If paper turns you off, and you are a fast small screen typist, then you can just use your mobile phone to tap down your ideas. I find trying to thumb-type on a tiny screen impossibly slow, but some people are quick with it. If that’s you, then thumb away, just grab your ideas directly on your phone. Most of us keep our smartphones at arms reach at all times, which is convenient. Skip paper altogether and go straight to digital.

The purpose of any of these tools is to reliably capture your ideas as you have them—without loss and without letting your internal editor talk you out of getting these ideas down.

What you are doing here is catching sparks.

Bottling Sparks and Lighting Fires

Each spark has the power to light-up. You are capturing potential fire here.

Any one of these ideas you capture may light a forest on fire or may not have enough oxygen to ignite. Don’t get concerned about the quality or ultimate final use of these ideas, just get them written down.

Get them into your idea capture system.
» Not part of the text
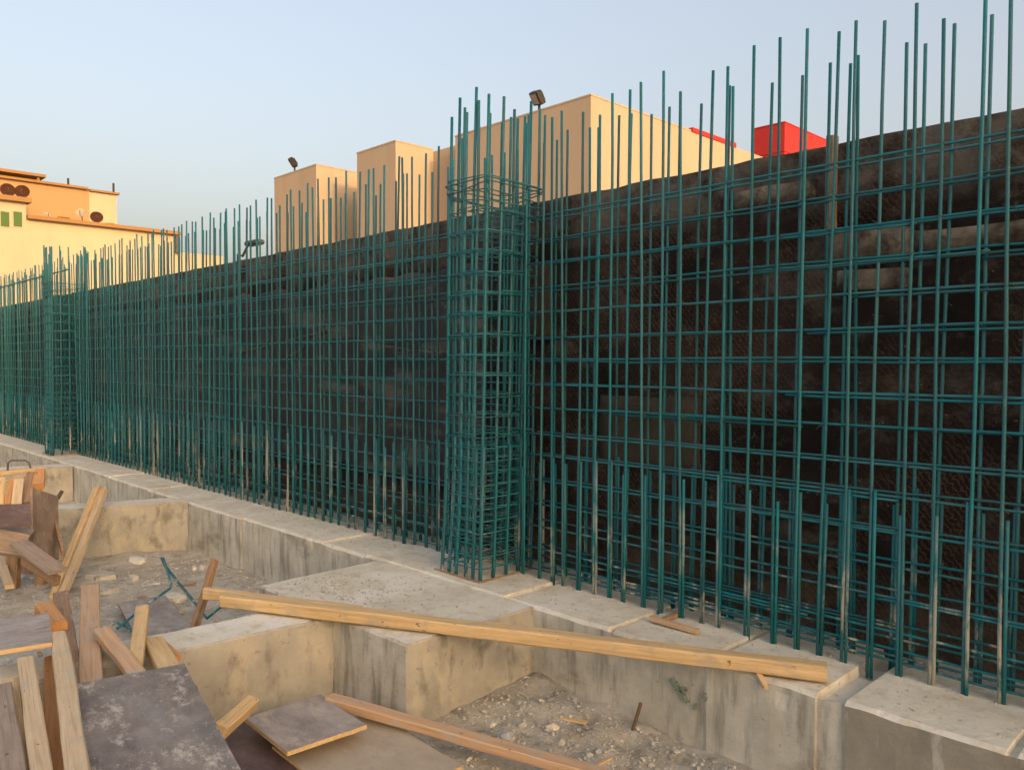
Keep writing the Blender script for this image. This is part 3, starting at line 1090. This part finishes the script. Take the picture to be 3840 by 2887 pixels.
dish(362, 818, -51.5, 0.36, 'dish_brown', 'round brown satellite dish standing on the low terrace ledge', z1, rad(18), rad(-15))
dish(84, 722, -51.4, 0.38, 'dish_brown', 'right-hand brown satellite dish of the pair above the green shutters', z2, rad(12), rad(-20))
dish(28, 716, -51.4, 0.38, 'dish_brown', 'brown satellite dish of the pair, cut by the left edge of the picture', z2, rad(12), rad(-5))
dish(305, 800, -51.6, 0.27, 'dish_white', 'whitish satellite dish on a thin mast, left of the low brown dish', z1, rad(25), rad(-35))
dish(176, 808, -51.2, 0.20, 'dish_white', 'smallest whitish satellite dish, low on the terrace ledge', z1, rad(40), rad(10))
for (px, py, s, lab) in ((238, 815, 0.30, 'brown metal box standing on the roof terrace ledge'), (410, 845, 0.26, 'small tan box at the right end of the roof terrace ledge')):
    d = ray(px, py)
    c = O + d * (-51.3 / d.x)
    root = empty('roof_unit', (c.x, c.y, z1), lab, 'air conditioner')
    bm = bmesh.new()
    box(bm, (-0.25, -s, 0.05), (0.25, s, 0.05 + s * 1.6), 0.03)
    link('casing', bm, M['ledge'], root)
    bm = bmesh.new()
    for k in range(5):
        box(bm, (0.252, -s * 0.8, 0.12 + k * s * 0.28), (0.275, s * 0.8, 0.15 + k * s * 0.28))
    link('grille', bm, M['dish_brown'], root)

# unseen block added on the sunny side to keep the pit in shade
blocker = empty('shade_block', (46, -8, GB), 'plain tan block added out of view on the right to shade the pit', 'house')
boxes('wall', [((40, -15, GB), (54, -2, 16.5))], 'tan', blocker)
boxes('roof_coping', [((39.95, -15.05, 16.503), (54.05, -1.95, 16.7))], 'tan', blocker)

# ------------------------------------------------------------------ loose timber
off = 'loose boards and offcuts in the timber heap'


def lay(name, a, b, wd, th, mt, label, cat, group=off, roll=0.0, rough=0.007):
    return board(name, a, b, wd, th, mt, label, cat, group, roll, rough)


# the long plank over the pad and the footing, with a shorter one nailed behind its left end
pa, pb = PZ(842, 2248, 0.052), PZ(3100, 2520, 0.052)
lay('plank', pa, pb, 0.115, 0.088, 'wood_gold', 'longest golden plank, lying across the pad and the strip footing', 'plank', None, rough=0.006)
d = (pb - pa).normalized()
s = Vector((-d.y, d.x, 0))
lay('plank', pa - d * 0.26 + s * 0.092, pa + d * 1.1 + s * 0.085, 0.05, 0.08, 'wood_gold', 'short plank nailed behind the left end of the longest plank', 'plank', None)
lay('plank', PZ(1237, 2622, -0.40), PZ(2260, 2910, -0.50), 0.095, 0.06, 'wood_pink', 'pinkish plank slanting over the plywood at the bottom edge', 'plank', None, rough=0.005)

# two boards leaning on the far ground beam
lay('leaning_board', P(366, 1830, 10.15), P(203, 2236, 8.15), 0.085, 0.075, 'wood_gold', 'left board of the two leaning on the ochre-blotched ground beam', 'board', None, 0.5)
lay('leaning_board', P(391, 1838, 10.15), P(236, 2228, 8.15), 0.075, 0.075, 'wood_pale', 'right board of the two leaning on the ochre-blotched ground beam', 'board', None, 0.5)

# flat boards over the near beam
lay('board', PZ(338, 2206, 0.030), PZ(346, 2660, 0.030), 0.125, 0.06, 'wood_pink', 'reddish board lying flat over the near ground beam, middle of the heap', 'board')
lay('board', PZ(228, 2226, 0.025), PZ(292, 2660, 0.025), 0.105, 0.045, 'wood_brown', 'brown speckled board lying just left of the reddish flat board', 'board')
lay('board', PZ(95, 2482, 0.135), PZ(160, 2960, 0.135), 0.082, 0.058, 'wood_pale', 'pale board sticking out from under the grey sheet at the left edge', 'board')
lay('board', PZ(218, 2388, 0.150), PZ(296, 2960, 0.150), 0.092, 0.065, 'wood_pale', 'pale board dotted with nail holes, left of the big dark sheet', 'board')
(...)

Move them from intangible to tangible. Carry these ideas to a safe place, where you can pull them into your digital workflow, and advance them toward publication on your blog.

Your Idea Capture System in Practice

Capturing ideas requires a reliable method and that you implement that approach. Your capture system is working if:

  • You carry it everywhere you go. It is literally always arms reach away.
  • You use it daily, all day in fact, engaging, and constantly adding new ideas and engaging with it.
  • You collect these ideas into a single point stockpile that you are continually adding to.
  • You refer to this stockpile often. For me, I refer to these captured ideas daily. I go through my inbox of ideas and move them into my digital workflow, but you should at least curate it weekly. You don’t want these ideas to stack up and your idea capture system to bottleneck.
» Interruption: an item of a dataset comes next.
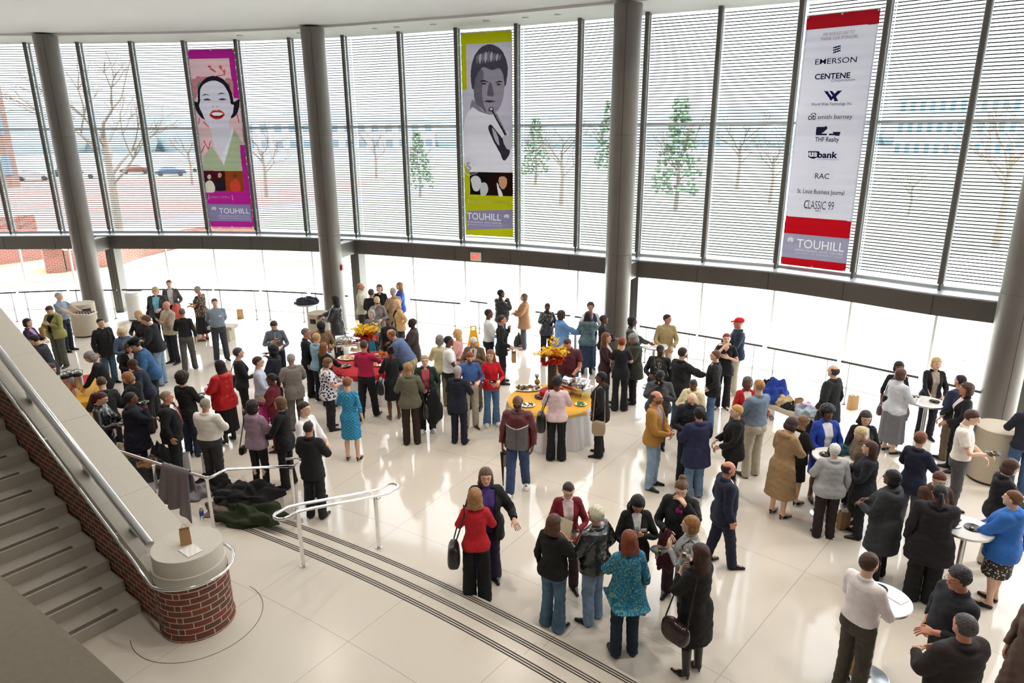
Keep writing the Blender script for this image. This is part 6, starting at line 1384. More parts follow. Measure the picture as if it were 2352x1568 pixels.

While method is important, there is also something to be said about mindset here.

The Generative Habit of Idea Capture

If you’re in the habit of capturing your ideas, you end up with more ideas to grab. Your mind becomes more curious. You look to engage with thought provoking activities. You’re building habits that generate ideas as much as you are capturing those ideas.
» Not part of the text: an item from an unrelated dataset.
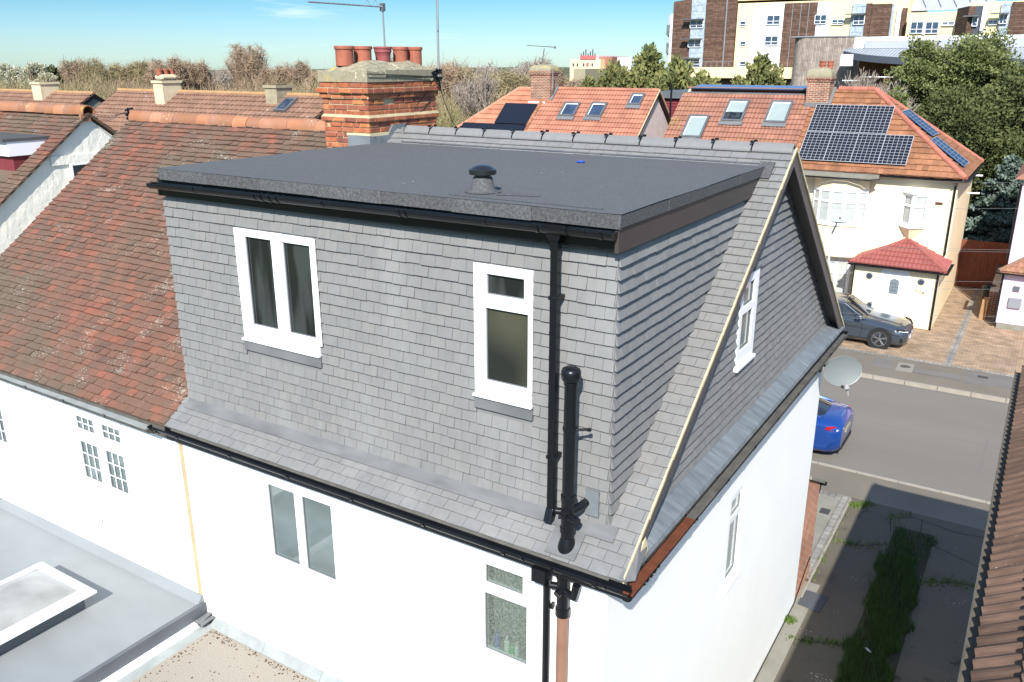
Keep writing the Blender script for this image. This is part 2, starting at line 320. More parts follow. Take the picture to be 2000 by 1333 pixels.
def tiles(mb, O, U, Vv, N, H, lo, hi, w=.17, g=.112, t=.022, kick=.004, holes=(), jit=.003, phase=0, cm=None):
    O, U, Vv, N = V3(O), V3(U).normalized(), V3(Vv).normalized(), V3(N).normalized()
    n = int(math.ceil(H / g - 1e-6))
    for i in range(n):
        v0, v1 = i * g, min((i + 1) * g + .002, H); vm = (v0 + v1) / 2
        segs = [(lo(v0), lo(v1), hi(v0), hi(v1))]
        for (a, b, c, d) in holes:
            if c < vm < d:
                ns = []
                for (p, q, r_, s_) in segs:
                    if a > p: ns.append((p, q, min(a, r_), min(a, s_)))
                    if b < r_: ns.append((max(b, p), max(b, q), r_, s_))
                segs = ns
        for (a0, a1, b0, b1) in segs:
            st = math.floor(min(a0, a1) / w) * w - w + ((i + phase) % 2) * w / 2
            x = st
            while x < max(b0, b1):
                x1 = x + w - .004
                ub0, ub1, ut0, ut1 = max(x, a0), min(x1, b0), max(x, a1), min(x1, b1)
                if ub1 - ub0 > .008 or ut1 - ut0 > .008:
                    ub1 = max(ub1, ub0); ut1 = max(ut1, ut0)
                    hb = t + rng.uniform(-jit, jit); ht = kick + .002; dv = rng.uniform(-jit, jit); tw = rng.uniform(-jit, jit) * .7
                    P = lambda u, v, h: O + U * u + Vv * v + N * h
                    pts = [P(ub0, v0 + dv, 0), P(ub1, v0 + dv, 0), P(ut1, v1, 0), P(ut0, v1, 0), P(ub0, v0 + dv, hb + tw), P(ub1, v0 + dv, hb - tw), P(ut1, v1, ht), P(ut0, v1, ht)]
                    r = rng.random()
                    if cm: r = cm(x, vm, r)
                    mb.faces(pts, [(4, 5, 6, 7), (0, 1, 5, 4), (1, 2, 6, 5), (3, 0, 4, 7)], r)
                x += w

def rolls(mb, O, U, Vv, N, H, lo, hi, g=.33, roll=.15, amp=.012, t=.03, sub=4, cm=None):
    O, U, Vv, N = V3(O), V3(U).normalized(), V3(Vv).normalized(), V3(N).normalized()
    n = int(math.ceil(H / g - 1e-6)); st = roll / sub
    for i in range(n):
        v0, v1 = i * g, min((i + 1) * g + .01, H)
        A0, A1, B0, B1 = lo(v0), lo(v1), hi(v0), hi(v1)
        k0 = math.floor(min(A0, A1) / st); k1 = math.ceil(max(B0, B1) / st)
        P = []; F = []; R = []
        for k in range(k0, k1 + 1):
            u = k * st; h = amp * (1 + math.cos(2 * PI * u / roll)) / 2 * 2
            u0 = min(max(u, A0), B0); u1 = min(max(u, A1), B1)
            P += [O + U * u0 + Vv * v0, O + U * u0 + Vv * v0 + N * (t + h), O + U * u1 + Vv * v1 + N * (.004 + h)]
        for j in range(k1 - k0):
            a = 3 * j; r = random.Random((i * 977 + (k0 + j) // (sub * 2)) * 31).random()
            n0 = len(mb.v)
            mb.faces([P[a], P[a + 3], P[a + 4], P[a + 1], P[a + 5], P[a + 2]], [(0, 1, 2, 3), (3, 2, 4, 5)], r)

def gutter(mb, p0, p1, rad=.055, out=None, n=8, square=False):
    p0, p1 = V3(p0), V3(p1); d = (p1 - p0).normalized(); side = d.cross(V3((0, 0, 1))).normalized(); up = V3((0, 0, 1))
    prof = []
    for k in range(n + 1):
        a = PI * k / n; prof.append((math.cos(a) * rad, -math.sin(a) * rad))
    inner = [(x * .9, y * .9 if y < -1e-6 else .0) for x, y in prof][::-1]
    ring = prof + inner; m = len(ring)
    P = [p + side * a + up * b for p in (p0, p1) for a, b in ring]
    F = [(k, (k + 1) % m, (k + 1) % m + m, k + m) for k in range(m)]
    mb.faces(P, F)
    for p in (p0, p1):
        mb.face([p + side * a + up * b for a, b in prof])
def brackets(mb, p0, p1, rad, step, start=.3, w=.03):
    p0, p1 = V3(p0), V3(p1); L_ = (p1 - p0).length; d = (p1 - p0).normalized(); side = d.cross(V3((0, 0, 1))).normalized(); s_ = start
    while s_ < L_:
        c = p0 + d * s_; P = []
        for q in (-w / 2, w / 2):
            for k in range(9):
                a = PI * k / 8; P.append(c + d * q + side * math.cos(a) * (rad + .012) - V3((0, 0, 1)) * (math.sin(a) * (rad + .012) - .008))
        mb.faces(P, [(k, k + 1, k + 10, k + 9) for k in range(8)])
        for sg in (-1, 1):
            mb.obox(c - d * w / 2 + side * sg * (rad + .004) - side * .008 + V3((0, 0, -.004)), d * w, side * .016, (0, 0, .018))
        s_ += step

def slab(mb, O, U, V, T, r=None): mb.obox(O, U, V, T, r)

def window(parent, O, U, W, Nn, rect, panes, glass='glass_dark', frame='upvc', depth=.07, proud=.03, name='window', bars=None, gdepth=.035, glasses=None, label=None):
    """rect (u0,u1,w0,w1) outer; panes list of rects; Nn outward normal. Frame with true openings, glass set back."""
    O, U, W, Nn = V3(O), V3(U), V3(W), V3(Nn)
    f = MB(); f.wall(O + Nn * (proud - depth), U, W, Nn * depth, *rect, holes=panes)
    fo = f.build(name, frame, parent); f = MB()
    for p in panes:   # glazing gasket
        b = .009
        for (a0, a1, b0, b1) in ((p[0], p[1], p[2], p[2] + b), (p[0], p[1], p[3] - b, p[3]), (p[0], p[0] + b, p[2] + b, p[3] - b), (p[1] - b, p[1], p[2] + b, p[3] - b)):
            f.obox(O + Nn * (proud - gdepth + .003) + U * a0 + W * b0, U * (a1 - a0), W * (b1 - b0), Nn * .012)
    f.build('gasket', 'gasket', fo)
    if label: fo['label'] = label
    for i, p in enumerate(panes):
        g = MB(); g.obox(O + Nn * (proud - gdepth - .012) + U * (p[0] - .004) + W * (p[2] - .004), U * (p[1] - p[0] + .008), W * (p[3] - p[2] + .008), Nn * .012)
        g.build('pane', glasses[i] if glasses else glass, fo)
        if bars:
            nb, nr = bars; bb = MB(); wu, ww = p[1] - p[0], p[3] - p[2]; t = .014
            for k in range(1, nb): bb.obox(O + Nn * (proud - gdepth + .002) + U * (p[0] + wu * k / nb - t / 2) + W * (p[2] + .01), U * t, W * (ww - .02), Nn * .01)
            for k in range(1, nr): bb.obox(O + Nn * (proud - gdepth + .004) + U * (p[0] + .01) + W * (p[2] + ww * k / nr - t / 2), U * (wu - .02), W * t, Nn * .01)
            bb.build('glazing_bar', frame, fo)
    return fo
X, Y, Z = V3((1, 0, 0)), V3((0, 1, 0)), V3((0, 0, 1))
G = -5.6
S = .755                                            # main roof slope dz/dy
SL = math.sqrt(1 + S * S); VS = V3((0, 1 / SL, S / SL)); NS = V3((0, -S / SL, 1 / SL))
Z0 = -.03
def zr(y): return Z0 + S * y if y <= 3.93 else Z0 + S * (7.86 - y)
YE = -.34                                            # front eave line
RL = (3.93 - YE) * SL                                # slope length

def ridge_run(mb, x0, x1, y, z, rad, ln, jit=0., clip=None, over=.0, thick=.018, taper=.0, flat=0):
    n = max(1, round((x1 - x0) / ln)); ln = (x1 - x0) / n
    for i in range(n):
        a, b = x0 + i * ln, x0 + (i + 1) * ln - .006; dz = rng.uniform(-jit, jit); dy = rng.uniform(-jit, jit); r = rng.random()
        ra, rb = rad + taper, rad; P = []; m = 10
        for x, q in ((a, ra), (b, rb)):
            for k in range(m + 1):
                t = PI * (-.08 + 1.16 * k / m); P.append((x, y + dy - math.cos(t) * q, z + dz + (math.sin(t) * (1 - flat) + flat * (1 - abs(math.cos(t))) * .95) * q))
            for k in range(m, -1, -1):
                t = PI * (-.08 + 1.16 * k / m); P.append((x, y + dy - math.cos(t) * (q - thick), z + dz + (math.sin(t) * (1 - flat) + flat * (1 - abs(math.cos(t))) * .95) * (q - thick)))
        N2 = 2 * (m + 1)
        F = [(k, (k + 1) % N2, (k + 1) % N2 + N2, k + N2) for k in range(N2)]
        F += [(k, k + 1, N2 - 2 - k, N2 - 1 - k) for k in range(m)] + [(N2 + k, N2 + k + 1, 2 * N2 - 2 - k, 2 * N2 - 1 - k) for k in range(m)]
        mb.faces(P, F, r)
        if clip is not None and i:
            C = []
            for x in (a - .012, a + .006):
                for k in range(m + 1):
                    t = PI * k / m; C.append((x, y - math.cos(t) * (rad + .006), z + (math.sin(t) * (1 - flat) + flat * (1 - abs(math.cos(t))) * .95) * (rad + .006)))
            cl = MB(); cl.faces(C, [(k, k + 1, k + m + 2, k + m + 1) for k in range(m)])
            for kk in (3, 7): cl.box(a - .022, a + .014, y - .02 + (kk - 5) * .035, y + .01 + (kk - 5) * .035, z + rad * .93, z + rad + .02)
            clip.append(cl)

def roof_back(mb, x0, x1, t=.05):
    mb.prism([(x0, 3.93, zr(3.93)), (x0, 8.2, zr(8.2)), (x0, 8.2, zr(8.2) - t), (x0, 3.93, zr(3.93) - t)], (x1 - x0, 0, 0))

# =================================================================== the converted house
H = root('white_house', 'white rendered house with grey tiled roof and large flat roofed rear dormer', 'house', (-2.8, 3.93, G))
b = MB()
W1 = (-4.27, -3.13, -1.74, -.63); W2 = (-1.27, -.65, -1.79, -.66)
b.wall((0, -.2, 0), X, Z, (0, .2, 0), -5.66, .12, G, -.40, holes=[W1, W2])
SW = (3.36, 3.92, -2.62, -1.30)
b.wall((.12, 0, 0), Y, Z, (-.2, 0, 0), .0, 7.94, G, -.30, holes=[SW])
b.box(-5.66, .12, 7.94, 8.0, G, -.35)
b.build('wall', 'white', H)
b = MB(); b.box(-.05, 6.0 - 6.0 + .10, .0, 7.86, -.35, -.30)
b.prism([(.05, -.1, -.25), (.05, 7.84, -.25), (.05, 3.93, zr(3.93) - .1)], (.05, 0, 0)); b.build('gable_backing', 'slate_dark', H)
b = MB(); b.box(-5.70, -5.635, -.212, -.19, -2.95, -.42); b.build('party_wall_strip', mat('buff_strip', (.42, .33, .2), .9, var=.15, vscale=6), H)
b = MB(); b.wall((0, -.345, 0), X, Z, (0, .02, 0), -5.72, .40, -.46, -.31); b.box(-5.72, .33, -.325, -.2, -.405, -.392)
b.build('soffit_and_fascia', 'black', H)
# roof decks
b = MB(); b.prism([(-5.7, YE, zr(YE) - .012), (-5.7, 3.93, zr(3.93) - .012), (-5.7, 3.93, zr(3.93) - .06), (-5.7, YE + .02, zr(YE) - .05)], (6.02, 0, 0)); roof_back(b, -5.7, .32)
b.build('roof_deck', 'slate', H)
b = MB()
vy = lambda y: (y - YE) * SL
tiles(b, (0, YE, zr(YE) - .012), X, VS, NS, RL, lambda v: -5.72, lambda v: .33, w=.19, g=.112, t=.024, holes=[(-5.66, -.0, vy(-.02), vy(3.67))])
b.build('roof_tiles', 'slate', H)
b = MB(); clip = []; ridge_run(b, -5.28, .31, 3.93, zr(3.93) - .035, .092, .47, clip=clip, jit=.003, taper=.001, flat=.5)
b.box(-5.30, -5.27, 3.82, 4.04, 2.84, 2.97); b.build('ridge_tile', 'slate', H, smooth=True); [c_.build('ridge_clip', 'black', H) for c_ in clip]
# lead apron at the foot of the dormer
b = MB()
for i in range(4):
    xa = -5.62 + i * 1.43
    b.obox(V3((xa, -.115, zr(-.115))) + NS * (.020 + .003 * (i % 2)), (1.45, 0, 0), VS * (.12 * SL), NS * .006)
b.build('apron_flashing', 'lead', H, smooth=False)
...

What does your idea capture system look like? What tools and workflow do you use?

Graphic Credit: Notebook designed by Monika Ciapala from the Noun Project.


  • Sue Bride

    I tend to get my ideas on waking up, but they are easily forgotten if I don’t write them down. I always have a notebook nearby at home – ones with tear out pages as they are very much a temporary measure. When out I will email notes to myself using my phone.

    I keep
    everything in MS One Note. Ideas, Resources, Research, Product and
    Services details, blog notes, links, affiliate details …. I even copy
    important PDFs into it.

    I have one main notebook, one for each
    of my sites and a personal one. Each notebook can be split into multiple
    sections, each one having multiple pages. I have been using it for a
    few years now and have it organized so that I can find anything I need
    very quickly.

    One feature I find particularly useful is when
    you copy a title or snippet from a site, the url is automatically
    inserted. Everything is auto saved so data does not get lost.

    • Sean Hodge

      Sue, thanks for sharing your process. MS One Note looks like a useful, versatile application and your process is comprehensive. Great to see how you make use of your phone in your writing process.